Al atardecer de este verano que no se marcha, bajo al centro desde el barrio del norte. Las hojas de los plátanos orientales bailan sin prisas y corretean por las aceras mientras el coro de las mujeres, pasada esta calima extraña, sentadas en el banco de la acera, abanican los sudores incrustados en su piel.
Repiten noticias, las deshilachan y las florean entre risas y pullas. Son el noticiero de la tarde de lo que al barrio importa y los periódicos callan. Las mujeres del barrio son otro pueblo o quizá son el pueblo en la ciudad. Arregladas y pintadas se niegan a esconderse y morir.
Al lado, un coro de abuelos mira fijos en silencio a los bloques de enfrente que amarillean con los últimos restos de este atardecer que sangra en el horizonte perdido. Los recuerdos pelean por volver como si fuese una batalla que libran todos juntos. Ya ninguno recuerda a la asesina de sombras que les arrebató tantos momentos en esta plazoleta, que ahora solo disfrutan al amanecer y muy al atardecer. Nadie protestó y ahora, resignados, callan.
Bajo despacio por la calle desolada del Trapiche que aún humea por el calor pasado y las preguntas se me repiten.
Estos abuelos son los restos de una ciudad verdadera que se esconde bajo el suflé de merengue, quemado por los ecos de sociedad, envuelta en papel cuché. Esta es la ciudad verdadera que olvidan los libros de historia y que ya apenas alimentan algunas leyendas para estos abuelos nostálgicos que dormitan en los bancos. Parecen castigados conta los muros.
En la parada de autobuses de Mayorazgo bajan una riada de pueblo oculto, que no queremos saber de ellos. Sí, de esos de los que sobreviven con sueldos de miseria y de los otros que bajan con bultos de objetos de imitación que han pasado el día en el paseo marítimo con un ojo en el turista despistado y otro en la policía municipal. Se complementan con carritos de compras o bebés. Son parte de la ciudad ignorada que proclaman voces solitarias, cansadas de perder batallas, una tras otra.
No sé bien cuál es la ciudad real. No lo sé. Solo sé que me siento exiliado en esta ciudad a la que tanto amo como odio. Cruzo la calle Ancha que me suena tan extraña como ahíta de turistas. Las mesas han ganado su batalla y las sillas lo aplauden: ya no es la calle Ancha sino la calle Estrecha.

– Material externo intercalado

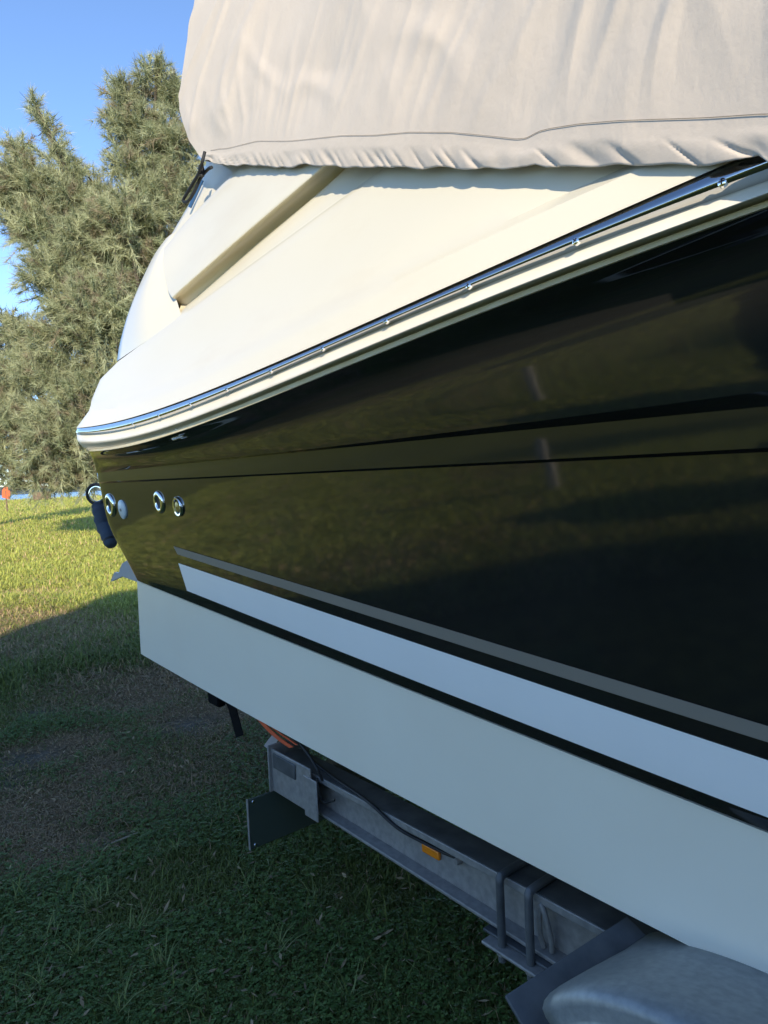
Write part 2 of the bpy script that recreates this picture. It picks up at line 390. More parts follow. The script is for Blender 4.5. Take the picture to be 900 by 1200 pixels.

Me he entretenido porque hoy busco el paseo marítimo y en especial el faro para ver cómo avanzan las obras. Antes, perdido entre los bloques y el gentío que no lo veía nadie, ahora que se ven sus entrañas de hierros retorcidos y bloques de cemento. No hay fuego en sus entrañas, solo ausencias. Allá en lo alto no hay llamas que jueguen con las brisas, ni luz que ilumine de noche ni día los escasos barcos que faenan en sus aguas. Es un tótem olvidado en un pueblo agrícola que siempre vivió de espalda a la mar.
Apenas dos trabajadores tras la alambrada de una obra que me temo infinita. No me sorprende. Las obras en esta ciudad se alargan sin días por falta de presupuesto, interés o capacidad de gestión. Se anuncian, se olvidan, se pone la primera piedra, se olvidan, se construye de forma lenta, se repara y se vuelven a empezar. Obras eternas.
Miro el faro y siento nostalgia. No escucho su triste canción. No me habla de leyendas como sus hermanas las torres almenaras. Solo me llega el polvo del olvido y los hierros de una ciudad sin urdimbre.
Es un ciprés de cemento que ni se mueve ni canta, ni habla. Tan bello, tan recto que da lástima por la soledad que vive. Es un cíclope de ojos muertos, perdido en la telaraña de las calles y los turistas. Mira al horizonte que no llega.
Su soledad despierta mi empatía cuando me siento en un banco para contemplarlo entre las altas palmeras y los balcones vacíos. A la espalda, el parque de la Constitución languidece con un césped triste y ocre de olvidos.
El faro es un monumento a la mar, a la solidaridad y al auxilio que reclama su esencia en esta ciudad desolada.